A bit of the fog is beginning to lift on the work and thinking of
Elena Kagan, President Obama's nominee to the Supreme Court. An
initial perusal of thousands of pages of documents from her years in
the Clinton White House show her to be an adept centrist -- much like
her old boss -- who tried to remain thoughtful while shielding
President Bill Clinton from ideological extremes.

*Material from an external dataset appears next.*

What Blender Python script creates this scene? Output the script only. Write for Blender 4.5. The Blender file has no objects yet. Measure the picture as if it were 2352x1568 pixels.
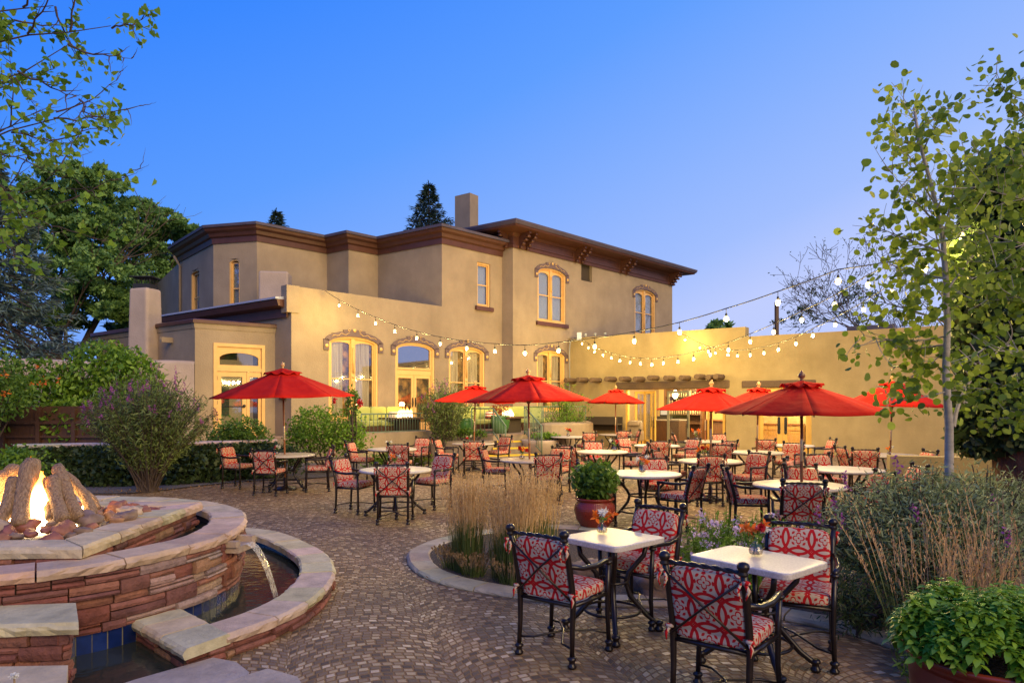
import bpy, bmesh, math, random
import numpy as np
from mathutils import Vector, Matrix, noise
random.seed(7); NR = np.random.RandomState(11)
PI = math.pi; R = math.radians
S = bpy.context.scene
COL = S.collection
# ---------------------------------------------------------------- camera
EYE = 1.79; F = 1568.0; CX = 1176.0; HY = 929.0
cam = bpy.data.cameras.new('camera'); cam.lens = 24; cam.sensor_width = 36
cam.shift_y = 145 / 2352; cam.clip_end = 3000; cam.clip_start = 0.05
camo = bpy.data.objects.new('camera', cam); COL.objects.link(camo)
camo.location = (0, 0, EYE); camo.rotation_euler = (R(90), 0, 0)
S.camera = camo
# ---------------------------------------------------------------- world: dusk sky
W = bpy.data.worlds.new('World'); S.world = W; W.use_nodes = True
nt = W.node_tree; nt.nodes.clear()
def wn(t, **k):
    n = nt.nodes.new(t)
    for a, b in k.items(): setattr(n, a, b)
    return n
tc = wn('ShaderNodeTexCoord'); sep = wn('ShaderNodeSeparateXYZ')
nt.links.new(tc.outputs['Generated'], sep.inputs[0])
ma = wn('ShaderNodeMath', operation='MULTIPLY_ADD'); ma.inputs[1].default_value = -0.42; ma.inputs[2].default_value = 0.0
nt.links.new(sep.outputs['X'], ma.inputs[0])
mb_ = wn('ShaderNodeMath', operation='ADD')
nt.links.new(sep.outputs['Z'], mb_.inputs[0]); nt.links.new(ma.outputs[0], mb_.inputs[1])
cr = wn('ShaderNodeValToRGB'); nt.links.new(mb_.outputs[0], cr.inputs[0])
els = cr.color_ramp.elements
stops = [(0.0, (.53, .62, 1.0)), (0.10, (.36, .52, 1.0)), (0.25, (.24, .44, 1.0)), (0.42, (.115, .345, 1.0)), (0.62, (.045, .25, 1.0)), (0.85, (.02, .15, .80))]
els[0].position = stops[0][0]; els[0].color = (*stops[0][1], 1)
els[1].position = stops[-1][0]; els[1].color = (*stops[-1][1], 1)
for p, c in stops[1:-1]:
    e = els.new(p); e.color = (*c, 1)
bg = wn('ShaderNodeBackground'); bg.inputs[1].default_value = 1.0
nt.links.new(cr.outputs[0], bg.inputs[0])
wo = wn('ShaderNodeOutputWorld'); nt.links.new(bg.outputs[0], wo.inputs[0])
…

It is hard to find anything in the 90,000-odd pages of papers
released so far that shows whether Ms. Kagan will be an effective
restraint on the Roberts Court's aggressive march to the right. She
was, after all, a mid-to senior-level bureaucrat in the 1990s,
working for a White House that could twist itself into knots trying
to find the midpoint on every issue. Her job often required her to
become a contortionist, searching for principled positions that would
not inflame a newly Republican Congress or a generally conservative
Supreme Court.

In a 1997 memo on an affirmative action case, written when she was a
presidential assistant for domestic policy, she could have backed a
New Jersey school district that cited diversity in dismissing a white
teacher instead of an equally qualified black one. Some in the
administration wanted to do just that. But she sided with Walter
Dellinger, then the solicitor general, who said the administration
should back the white teacher to prevent the case from going to the
Supreme Court, which could have used it to strike down a series of
affirmative action programs. "I think this is exactly the right
position -- as a legal matter, as a policy matter, and as a political
matter," Ms. Kagan wrote.

She supported reducing the disparity between lighter criminal
sentences for dealing cocaine powder and heavier ones for crack
cocaine, a difference generally seen as favoring white defendants
over black ones. The Congressional Black Caucus wanted to eliminate
the disparity entirely, but Ms. Kagan and her supervisor, Bruce Reed,
the domestic policy director, said that approach would never work
with Congressional Republicans.

Some of the positions she took involved unfortunate concessions. When
a California landlady refused to rent to unmarried couples for
religious reasons, Ms. Kagan objected to a State Supreme Court
decision that said the woman had violated antidiscrimination laws.
She also dismissed New York City's objections to a provision in the
welfare reform law that allowed city employees to turn in illegal
immigrants, which violated a longstanding and exemplary city policy.

If nothing else, the papers should mute the Republican outcries that
Ms. Kagan is a dangerous leftist, since they show she is nothing of
the kind. But she will have to become much more than a conciliator to
fill the shoes of the retiring Justice John Paul Stevens, in many
ways the conscience of the current court. We hope that other
documents to emerge in the weeks to come, and her confirmation
hearings starting this month, will help fill in the many blanks about
the nature of a future Justice Kagan.